Rows from a 3D scene dataset:

▬▬▬

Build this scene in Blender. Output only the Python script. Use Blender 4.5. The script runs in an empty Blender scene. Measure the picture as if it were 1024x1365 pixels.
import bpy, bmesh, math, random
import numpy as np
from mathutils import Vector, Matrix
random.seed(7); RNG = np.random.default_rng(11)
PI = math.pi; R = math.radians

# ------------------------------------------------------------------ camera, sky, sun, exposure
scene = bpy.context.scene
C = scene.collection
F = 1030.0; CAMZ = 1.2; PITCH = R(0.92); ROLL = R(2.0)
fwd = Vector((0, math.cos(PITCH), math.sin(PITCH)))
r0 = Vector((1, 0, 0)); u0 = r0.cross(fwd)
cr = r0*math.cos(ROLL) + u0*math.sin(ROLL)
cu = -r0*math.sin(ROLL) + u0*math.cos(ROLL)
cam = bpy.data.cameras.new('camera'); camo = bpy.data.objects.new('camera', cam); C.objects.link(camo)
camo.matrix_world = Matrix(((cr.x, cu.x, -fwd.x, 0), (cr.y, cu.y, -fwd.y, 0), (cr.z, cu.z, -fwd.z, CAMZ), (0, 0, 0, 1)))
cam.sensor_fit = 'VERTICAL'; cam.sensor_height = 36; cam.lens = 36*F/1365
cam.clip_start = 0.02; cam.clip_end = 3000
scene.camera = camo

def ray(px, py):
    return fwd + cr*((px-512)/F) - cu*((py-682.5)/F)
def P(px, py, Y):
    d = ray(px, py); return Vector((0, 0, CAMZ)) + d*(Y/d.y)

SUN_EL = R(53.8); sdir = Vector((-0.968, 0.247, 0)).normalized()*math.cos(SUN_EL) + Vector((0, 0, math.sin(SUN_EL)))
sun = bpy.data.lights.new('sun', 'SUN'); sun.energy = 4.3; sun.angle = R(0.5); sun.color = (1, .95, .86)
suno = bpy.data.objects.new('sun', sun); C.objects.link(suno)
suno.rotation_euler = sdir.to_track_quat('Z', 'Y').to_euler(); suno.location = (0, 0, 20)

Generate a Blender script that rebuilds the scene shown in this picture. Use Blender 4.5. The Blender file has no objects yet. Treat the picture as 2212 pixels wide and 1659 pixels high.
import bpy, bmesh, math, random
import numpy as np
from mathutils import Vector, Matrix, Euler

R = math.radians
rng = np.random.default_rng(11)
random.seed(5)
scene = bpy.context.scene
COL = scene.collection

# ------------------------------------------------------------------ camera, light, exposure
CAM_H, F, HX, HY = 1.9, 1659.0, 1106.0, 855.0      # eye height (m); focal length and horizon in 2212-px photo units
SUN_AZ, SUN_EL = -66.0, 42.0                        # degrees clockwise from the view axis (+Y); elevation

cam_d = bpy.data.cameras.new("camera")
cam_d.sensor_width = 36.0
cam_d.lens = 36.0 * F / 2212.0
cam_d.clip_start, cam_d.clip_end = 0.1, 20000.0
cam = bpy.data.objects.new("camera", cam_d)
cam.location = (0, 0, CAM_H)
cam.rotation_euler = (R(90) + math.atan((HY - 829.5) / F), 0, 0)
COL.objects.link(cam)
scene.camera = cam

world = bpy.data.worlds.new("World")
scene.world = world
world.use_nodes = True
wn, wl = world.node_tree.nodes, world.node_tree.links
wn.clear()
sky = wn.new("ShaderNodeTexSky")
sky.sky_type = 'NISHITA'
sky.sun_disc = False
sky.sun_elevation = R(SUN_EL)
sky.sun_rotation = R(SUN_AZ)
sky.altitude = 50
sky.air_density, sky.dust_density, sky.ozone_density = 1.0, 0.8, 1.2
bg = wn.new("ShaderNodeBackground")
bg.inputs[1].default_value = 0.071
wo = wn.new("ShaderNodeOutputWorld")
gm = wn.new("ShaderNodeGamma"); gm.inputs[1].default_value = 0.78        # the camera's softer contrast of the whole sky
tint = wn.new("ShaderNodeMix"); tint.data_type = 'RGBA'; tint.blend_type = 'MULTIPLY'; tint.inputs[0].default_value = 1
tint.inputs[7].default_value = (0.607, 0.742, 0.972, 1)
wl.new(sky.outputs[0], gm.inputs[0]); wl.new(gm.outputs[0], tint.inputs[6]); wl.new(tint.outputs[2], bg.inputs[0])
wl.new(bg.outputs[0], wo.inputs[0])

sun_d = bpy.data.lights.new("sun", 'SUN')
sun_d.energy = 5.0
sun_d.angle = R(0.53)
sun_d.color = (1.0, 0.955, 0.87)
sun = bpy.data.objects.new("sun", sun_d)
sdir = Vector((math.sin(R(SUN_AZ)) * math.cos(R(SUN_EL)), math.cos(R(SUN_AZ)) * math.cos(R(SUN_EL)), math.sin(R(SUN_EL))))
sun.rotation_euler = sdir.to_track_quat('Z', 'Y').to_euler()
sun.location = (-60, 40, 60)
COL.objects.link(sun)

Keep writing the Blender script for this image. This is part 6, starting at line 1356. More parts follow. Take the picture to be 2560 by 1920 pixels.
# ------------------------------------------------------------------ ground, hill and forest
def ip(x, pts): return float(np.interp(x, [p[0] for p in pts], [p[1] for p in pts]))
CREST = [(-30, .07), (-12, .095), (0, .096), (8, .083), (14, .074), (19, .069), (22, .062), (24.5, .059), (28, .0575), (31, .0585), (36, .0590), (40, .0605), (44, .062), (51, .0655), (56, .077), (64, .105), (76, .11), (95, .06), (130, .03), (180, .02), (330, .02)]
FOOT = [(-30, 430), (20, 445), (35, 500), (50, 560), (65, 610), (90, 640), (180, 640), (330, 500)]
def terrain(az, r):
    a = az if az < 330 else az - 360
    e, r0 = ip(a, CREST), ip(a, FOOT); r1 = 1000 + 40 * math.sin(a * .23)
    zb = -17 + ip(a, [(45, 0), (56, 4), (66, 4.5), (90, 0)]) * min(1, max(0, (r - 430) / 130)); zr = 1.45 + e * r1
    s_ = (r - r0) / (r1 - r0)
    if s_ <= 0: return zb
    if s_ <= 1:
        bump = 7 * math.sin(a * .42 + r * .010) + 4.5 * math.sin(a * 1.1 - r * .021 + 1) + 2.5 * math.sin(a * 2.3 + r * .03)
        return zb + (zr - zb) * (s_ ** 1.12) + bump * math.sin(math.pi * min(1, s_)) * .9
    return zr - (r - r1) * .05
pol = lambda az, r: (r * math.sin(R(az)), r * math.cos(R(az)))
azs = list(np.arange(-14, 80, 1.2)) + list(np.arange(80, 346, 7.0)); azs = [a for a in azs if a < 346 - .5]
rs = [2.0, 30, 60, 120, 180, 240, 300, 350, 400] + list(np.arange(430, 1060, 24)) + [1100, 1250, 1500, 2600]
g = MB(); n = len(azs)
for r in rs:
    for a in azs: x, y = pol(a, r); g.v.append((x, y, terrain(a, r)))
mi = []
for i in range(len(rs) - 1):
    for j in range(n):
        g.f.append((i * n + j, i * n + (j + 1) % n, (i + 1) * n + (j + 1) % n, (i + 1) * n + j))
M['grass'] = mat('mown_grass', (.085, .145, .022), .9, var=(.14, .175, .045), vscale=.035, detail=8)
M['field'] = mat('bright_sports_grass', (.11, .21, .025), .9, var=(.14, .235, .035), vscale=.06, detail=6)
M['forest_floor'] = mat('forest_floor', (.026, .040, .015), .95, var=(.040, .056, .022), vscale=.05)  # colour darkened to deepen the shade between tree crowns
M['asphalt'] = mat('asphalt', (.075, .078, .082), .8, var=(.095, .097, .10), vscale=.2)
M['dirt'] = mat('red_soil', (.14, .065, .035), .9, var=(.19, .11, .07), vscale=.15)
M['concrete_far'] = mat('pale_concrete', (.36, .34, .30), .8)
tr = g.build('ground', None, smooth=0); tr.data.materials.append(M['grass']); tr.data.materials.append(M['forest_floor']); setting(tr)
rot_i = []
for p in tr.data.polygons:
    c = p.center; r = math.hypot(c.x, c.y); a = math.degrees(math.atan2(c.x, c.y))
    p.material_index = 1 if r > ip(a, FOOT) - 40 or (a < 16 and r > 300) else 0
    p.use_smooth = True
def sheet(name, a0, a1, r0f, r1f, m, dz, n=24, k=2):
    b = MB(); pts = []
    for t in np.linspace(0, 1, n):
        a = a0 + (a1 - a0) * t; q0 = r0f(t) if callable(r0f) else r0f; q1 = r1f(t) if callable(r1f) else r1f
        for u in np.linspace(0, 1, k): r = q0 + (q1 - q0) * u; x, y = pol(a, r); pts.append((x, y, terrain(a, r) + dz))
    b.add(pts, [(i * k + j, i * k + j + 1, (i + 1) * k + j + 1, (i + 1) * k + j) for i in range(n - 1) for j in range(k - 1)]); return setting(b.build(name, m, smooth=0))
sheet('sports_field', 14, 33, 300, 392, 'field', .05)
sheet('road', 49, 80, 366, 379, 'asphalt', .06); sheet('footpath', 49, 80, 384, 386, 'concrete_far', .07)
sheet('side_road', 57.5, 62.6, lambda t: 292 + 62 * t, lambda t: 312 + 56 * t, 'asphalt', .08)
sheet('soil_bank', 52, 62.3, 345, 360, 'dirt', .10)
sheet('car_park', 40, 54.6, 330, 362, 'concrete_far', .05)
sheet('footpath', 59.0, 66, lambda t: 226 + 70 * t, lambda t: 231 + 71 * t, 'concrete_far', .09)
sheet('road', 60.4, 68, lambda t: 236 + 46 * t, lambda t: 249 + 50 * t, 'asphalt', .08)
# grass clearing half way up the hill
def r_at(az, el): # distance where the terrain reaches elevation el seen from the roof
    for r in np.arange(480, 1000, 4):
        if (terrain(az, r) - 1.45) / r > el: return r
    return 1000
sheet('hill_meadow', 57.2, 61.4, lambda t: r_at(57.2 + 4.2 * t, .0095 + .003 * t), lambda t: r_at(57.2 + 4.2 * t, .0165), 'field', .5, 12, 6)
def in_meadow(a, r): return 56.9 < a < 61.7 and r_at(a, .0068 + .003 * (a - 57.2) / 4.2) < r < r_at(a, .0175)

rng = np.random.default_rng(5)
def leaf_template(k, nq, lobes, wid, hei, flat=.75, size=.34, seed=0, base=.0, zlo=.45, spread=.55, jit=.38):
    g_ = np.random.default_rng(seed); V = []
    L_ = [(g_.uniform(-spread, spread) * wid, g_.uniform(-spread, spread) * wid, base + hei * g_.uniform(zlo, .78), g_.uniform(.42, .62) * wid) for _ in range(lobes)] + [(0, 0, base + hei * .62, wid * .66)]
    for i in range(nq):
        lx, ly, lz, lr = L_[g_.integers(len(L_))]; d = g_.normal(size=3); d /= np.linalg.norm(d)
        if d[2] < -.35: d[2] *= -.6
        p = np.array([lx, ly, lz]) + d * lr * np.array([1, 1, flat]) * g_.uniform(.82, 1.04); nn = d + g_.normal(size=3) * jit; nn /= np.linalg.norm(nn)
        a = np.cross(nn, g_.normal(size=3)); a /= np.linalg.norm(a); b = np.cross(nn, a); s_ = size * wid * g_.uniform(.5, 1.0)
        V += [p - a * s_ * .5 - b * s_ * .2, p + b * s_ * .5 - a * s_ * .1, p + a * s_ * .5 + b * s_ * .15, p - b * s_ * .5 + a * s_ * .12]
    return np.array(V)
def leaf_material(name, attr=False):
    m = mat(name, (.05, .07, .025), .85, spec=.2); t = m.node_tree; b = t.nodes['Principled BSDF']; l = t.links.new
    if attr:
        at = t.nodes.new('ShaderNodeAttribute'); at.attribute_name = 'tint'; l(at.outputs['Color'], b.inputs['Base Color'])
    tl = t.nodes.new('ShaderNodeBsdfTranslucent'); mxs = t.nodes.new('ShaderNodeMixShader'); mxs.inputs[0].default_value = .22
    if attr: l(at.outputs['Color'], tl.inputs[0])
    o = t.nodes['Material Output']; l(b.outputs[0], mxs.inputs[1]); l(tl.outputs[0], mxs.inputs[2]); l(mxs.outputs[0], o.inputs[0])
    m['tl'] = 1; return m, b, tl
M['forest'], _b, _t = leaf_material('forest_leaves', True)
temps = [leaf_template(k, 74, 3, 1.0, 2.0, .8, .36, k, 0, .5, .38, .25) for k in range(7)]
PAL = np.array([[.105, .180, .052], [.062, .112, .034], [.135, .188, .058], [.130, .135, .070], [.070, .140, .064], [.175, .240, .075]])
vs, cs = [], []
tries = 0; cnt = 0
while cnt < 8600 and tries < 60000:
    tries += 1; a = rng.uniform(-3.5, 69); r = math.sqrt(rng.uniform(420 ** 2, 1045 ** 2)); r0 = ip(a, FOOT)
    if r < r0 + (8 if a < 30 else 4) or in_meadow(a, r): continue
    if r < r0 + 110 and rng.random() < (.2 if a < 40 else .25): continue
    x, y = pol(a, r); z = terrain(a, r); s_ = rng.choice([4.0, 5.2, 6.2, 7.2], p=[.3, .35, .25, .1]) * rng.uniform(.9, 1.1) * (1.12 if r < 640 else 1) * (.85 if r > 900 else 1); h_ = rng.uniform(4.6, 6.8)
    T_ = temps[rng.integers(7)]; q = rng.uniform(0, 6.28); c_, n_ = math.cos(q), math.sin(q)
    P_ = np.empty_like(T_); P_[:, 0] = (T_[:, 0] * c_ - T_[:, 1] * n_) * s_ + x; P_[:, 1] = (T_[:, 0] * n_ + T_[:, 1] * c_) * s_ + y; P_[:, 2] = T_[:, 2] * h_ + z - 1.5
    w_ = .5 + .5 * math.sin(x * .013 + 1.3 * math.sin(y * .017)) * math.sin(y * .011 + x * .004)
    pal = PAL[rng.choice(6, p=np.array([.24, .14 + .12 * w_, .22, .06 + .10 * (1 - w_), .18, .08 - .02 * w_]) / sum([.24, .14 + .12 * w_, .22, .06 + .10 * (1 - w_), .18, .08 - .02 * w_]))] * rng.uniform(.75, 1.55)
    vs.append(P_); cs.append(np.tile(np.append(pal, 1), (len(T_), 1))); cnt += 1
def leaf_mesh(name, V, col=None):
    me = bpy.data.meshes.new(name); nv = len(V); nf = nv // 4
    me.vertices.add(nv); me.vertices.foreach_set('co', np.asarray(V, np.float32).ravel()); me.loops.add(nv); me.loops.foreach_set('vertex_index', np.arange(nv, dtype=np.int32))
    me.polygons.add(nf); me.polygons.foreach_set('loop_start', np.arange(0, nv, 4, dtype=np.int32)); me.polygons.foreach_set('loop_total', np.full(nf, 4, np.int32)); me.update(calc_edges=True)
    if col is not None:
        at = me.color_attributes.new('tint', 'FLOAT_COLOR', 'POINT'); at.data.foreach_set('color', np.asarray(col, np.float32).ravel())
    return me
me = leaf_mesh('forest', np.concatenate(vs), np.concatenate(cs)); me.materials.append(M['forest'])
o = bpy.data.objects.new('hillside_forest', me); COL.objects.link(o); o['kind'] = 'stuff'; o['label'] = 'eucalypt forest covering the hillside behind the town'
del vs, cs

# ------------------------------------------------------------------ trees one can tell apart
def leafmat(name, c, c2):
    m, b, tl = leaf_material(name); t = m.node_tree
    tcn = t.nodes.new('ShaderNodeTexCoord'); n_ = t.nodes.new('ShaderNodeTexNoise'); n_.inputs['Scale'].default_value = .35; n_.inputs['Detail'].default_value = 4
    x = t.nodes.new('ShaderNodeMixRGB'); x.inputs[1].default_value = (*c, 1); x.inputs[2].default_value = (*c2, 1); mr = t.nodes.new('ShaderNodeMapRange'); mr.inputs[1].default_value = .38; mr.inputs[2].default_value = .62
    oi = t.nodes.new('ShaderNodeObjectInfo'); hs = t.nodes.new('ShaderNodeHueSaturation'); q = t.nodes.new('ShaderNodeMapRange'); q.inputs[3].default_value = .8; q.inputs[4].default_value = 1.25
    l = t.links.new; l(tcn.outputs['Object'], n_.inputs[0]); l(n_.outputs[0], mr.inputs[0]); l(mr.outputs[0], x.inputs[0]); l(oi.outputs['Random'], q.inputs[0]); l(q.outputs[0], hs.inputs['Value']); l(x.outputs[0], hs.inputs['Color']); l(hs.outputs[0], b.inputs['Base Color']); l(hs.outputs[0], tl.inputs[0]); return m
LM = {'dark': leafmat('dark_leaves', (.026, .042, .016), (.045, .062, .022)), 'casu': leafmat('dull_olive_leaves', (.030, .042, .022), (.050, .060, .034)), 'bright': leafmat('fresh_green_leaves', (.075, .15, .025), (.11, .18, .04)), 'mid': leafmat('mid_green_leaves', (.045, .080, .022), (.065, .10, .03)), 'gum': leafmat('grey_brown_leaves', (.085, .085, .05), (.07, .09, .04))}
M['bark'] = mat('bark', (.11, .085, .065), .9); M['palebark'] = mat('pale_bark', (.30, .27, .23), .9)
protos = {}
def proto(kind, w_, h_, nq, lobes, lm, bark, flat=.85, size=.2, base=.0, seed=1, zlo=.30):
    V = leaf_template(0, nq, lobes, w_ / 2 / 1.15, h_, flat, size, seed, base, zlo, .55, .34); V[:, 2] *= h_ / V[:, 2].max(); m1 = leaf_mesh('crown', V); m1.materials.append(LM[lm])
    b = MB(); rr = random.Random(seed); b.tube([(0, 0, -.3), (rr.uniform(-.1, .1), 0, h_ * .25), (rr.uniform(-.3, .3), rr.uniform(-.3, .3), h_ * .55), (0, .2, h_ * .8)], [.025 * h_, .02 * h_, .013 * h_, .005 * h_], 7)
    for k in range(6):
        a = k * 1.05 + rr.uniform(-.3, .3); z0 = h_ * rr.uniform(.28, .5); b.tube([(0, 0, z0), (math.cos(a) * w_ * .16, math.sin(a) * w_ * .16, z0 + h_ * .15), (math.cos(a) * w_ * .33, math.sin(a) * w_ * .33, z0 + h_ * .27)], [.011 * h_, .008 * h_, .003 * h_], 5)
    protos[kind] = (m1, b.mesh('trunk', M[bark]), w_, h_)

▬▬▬

Your goal ▸
Set down verbatim only the lines between the start of the data above and the line with "d = ray(px, py);", both boundaries included.

Task solution ▸
Build this scene in Blender. Output only the Python script. Use Blender 4.5. The script runs in an empty Blender scene. Measure the picture as if it were 1024x1365 pixels.
import bpy, bmesh, math, random
import numpy as np
from mathutils import Vector, Matrix
random.seed(7); RNG = np.random.default_rng(11)
PI = math.pi; R = math.radians

# ------------------------------------------------------------------ camera, sky, sun, exposure
scene = bpy.context.scene
C = scene.collection
F = 1030.0; CAMZ = 1.2; PITCH = R(0.92); ROLL = R(2.0)
fwd = Vector((0, math.cos(PITCH), math.sin(PITCH)))
r0 = Vector((1, 0, 0)); u0 = r0.cross(fwd)
cr = r0*math.cos(ROLL) + u0*math.sin(ROLL)
cu = -r0*math.sin(ROLL) + u0*math.cos(ROLL)
cam = bpy.data.cameras.new('camera'); camo = bpy.data.objects.new('camera', cam); C.objects.link(camo)
camo.matrix_world = Matrix(((cr.x, cu.x, -fwd.x, 0), (cr.y, cu.y, -fwd.y, 0), (cr.z, cu.z, -fwd.z, CAMZ), (0, 0, 0, 1)))
cam.sensor_fit = 'VERTICAL'; cam.sensor_height = 36; cam.lens = 36*F/1365
cam.clip_start = 0.02; cam.clip_end = 3000
scene.camera = camo

def ray(px, py):
    return fwd + cr*((px-512)/F) - cu*((py-682.5)/F)
def P(px, py, Y):
    d = ray(px, py); return Vector((0, 0, CAMZ)) + d*(Y/d.y)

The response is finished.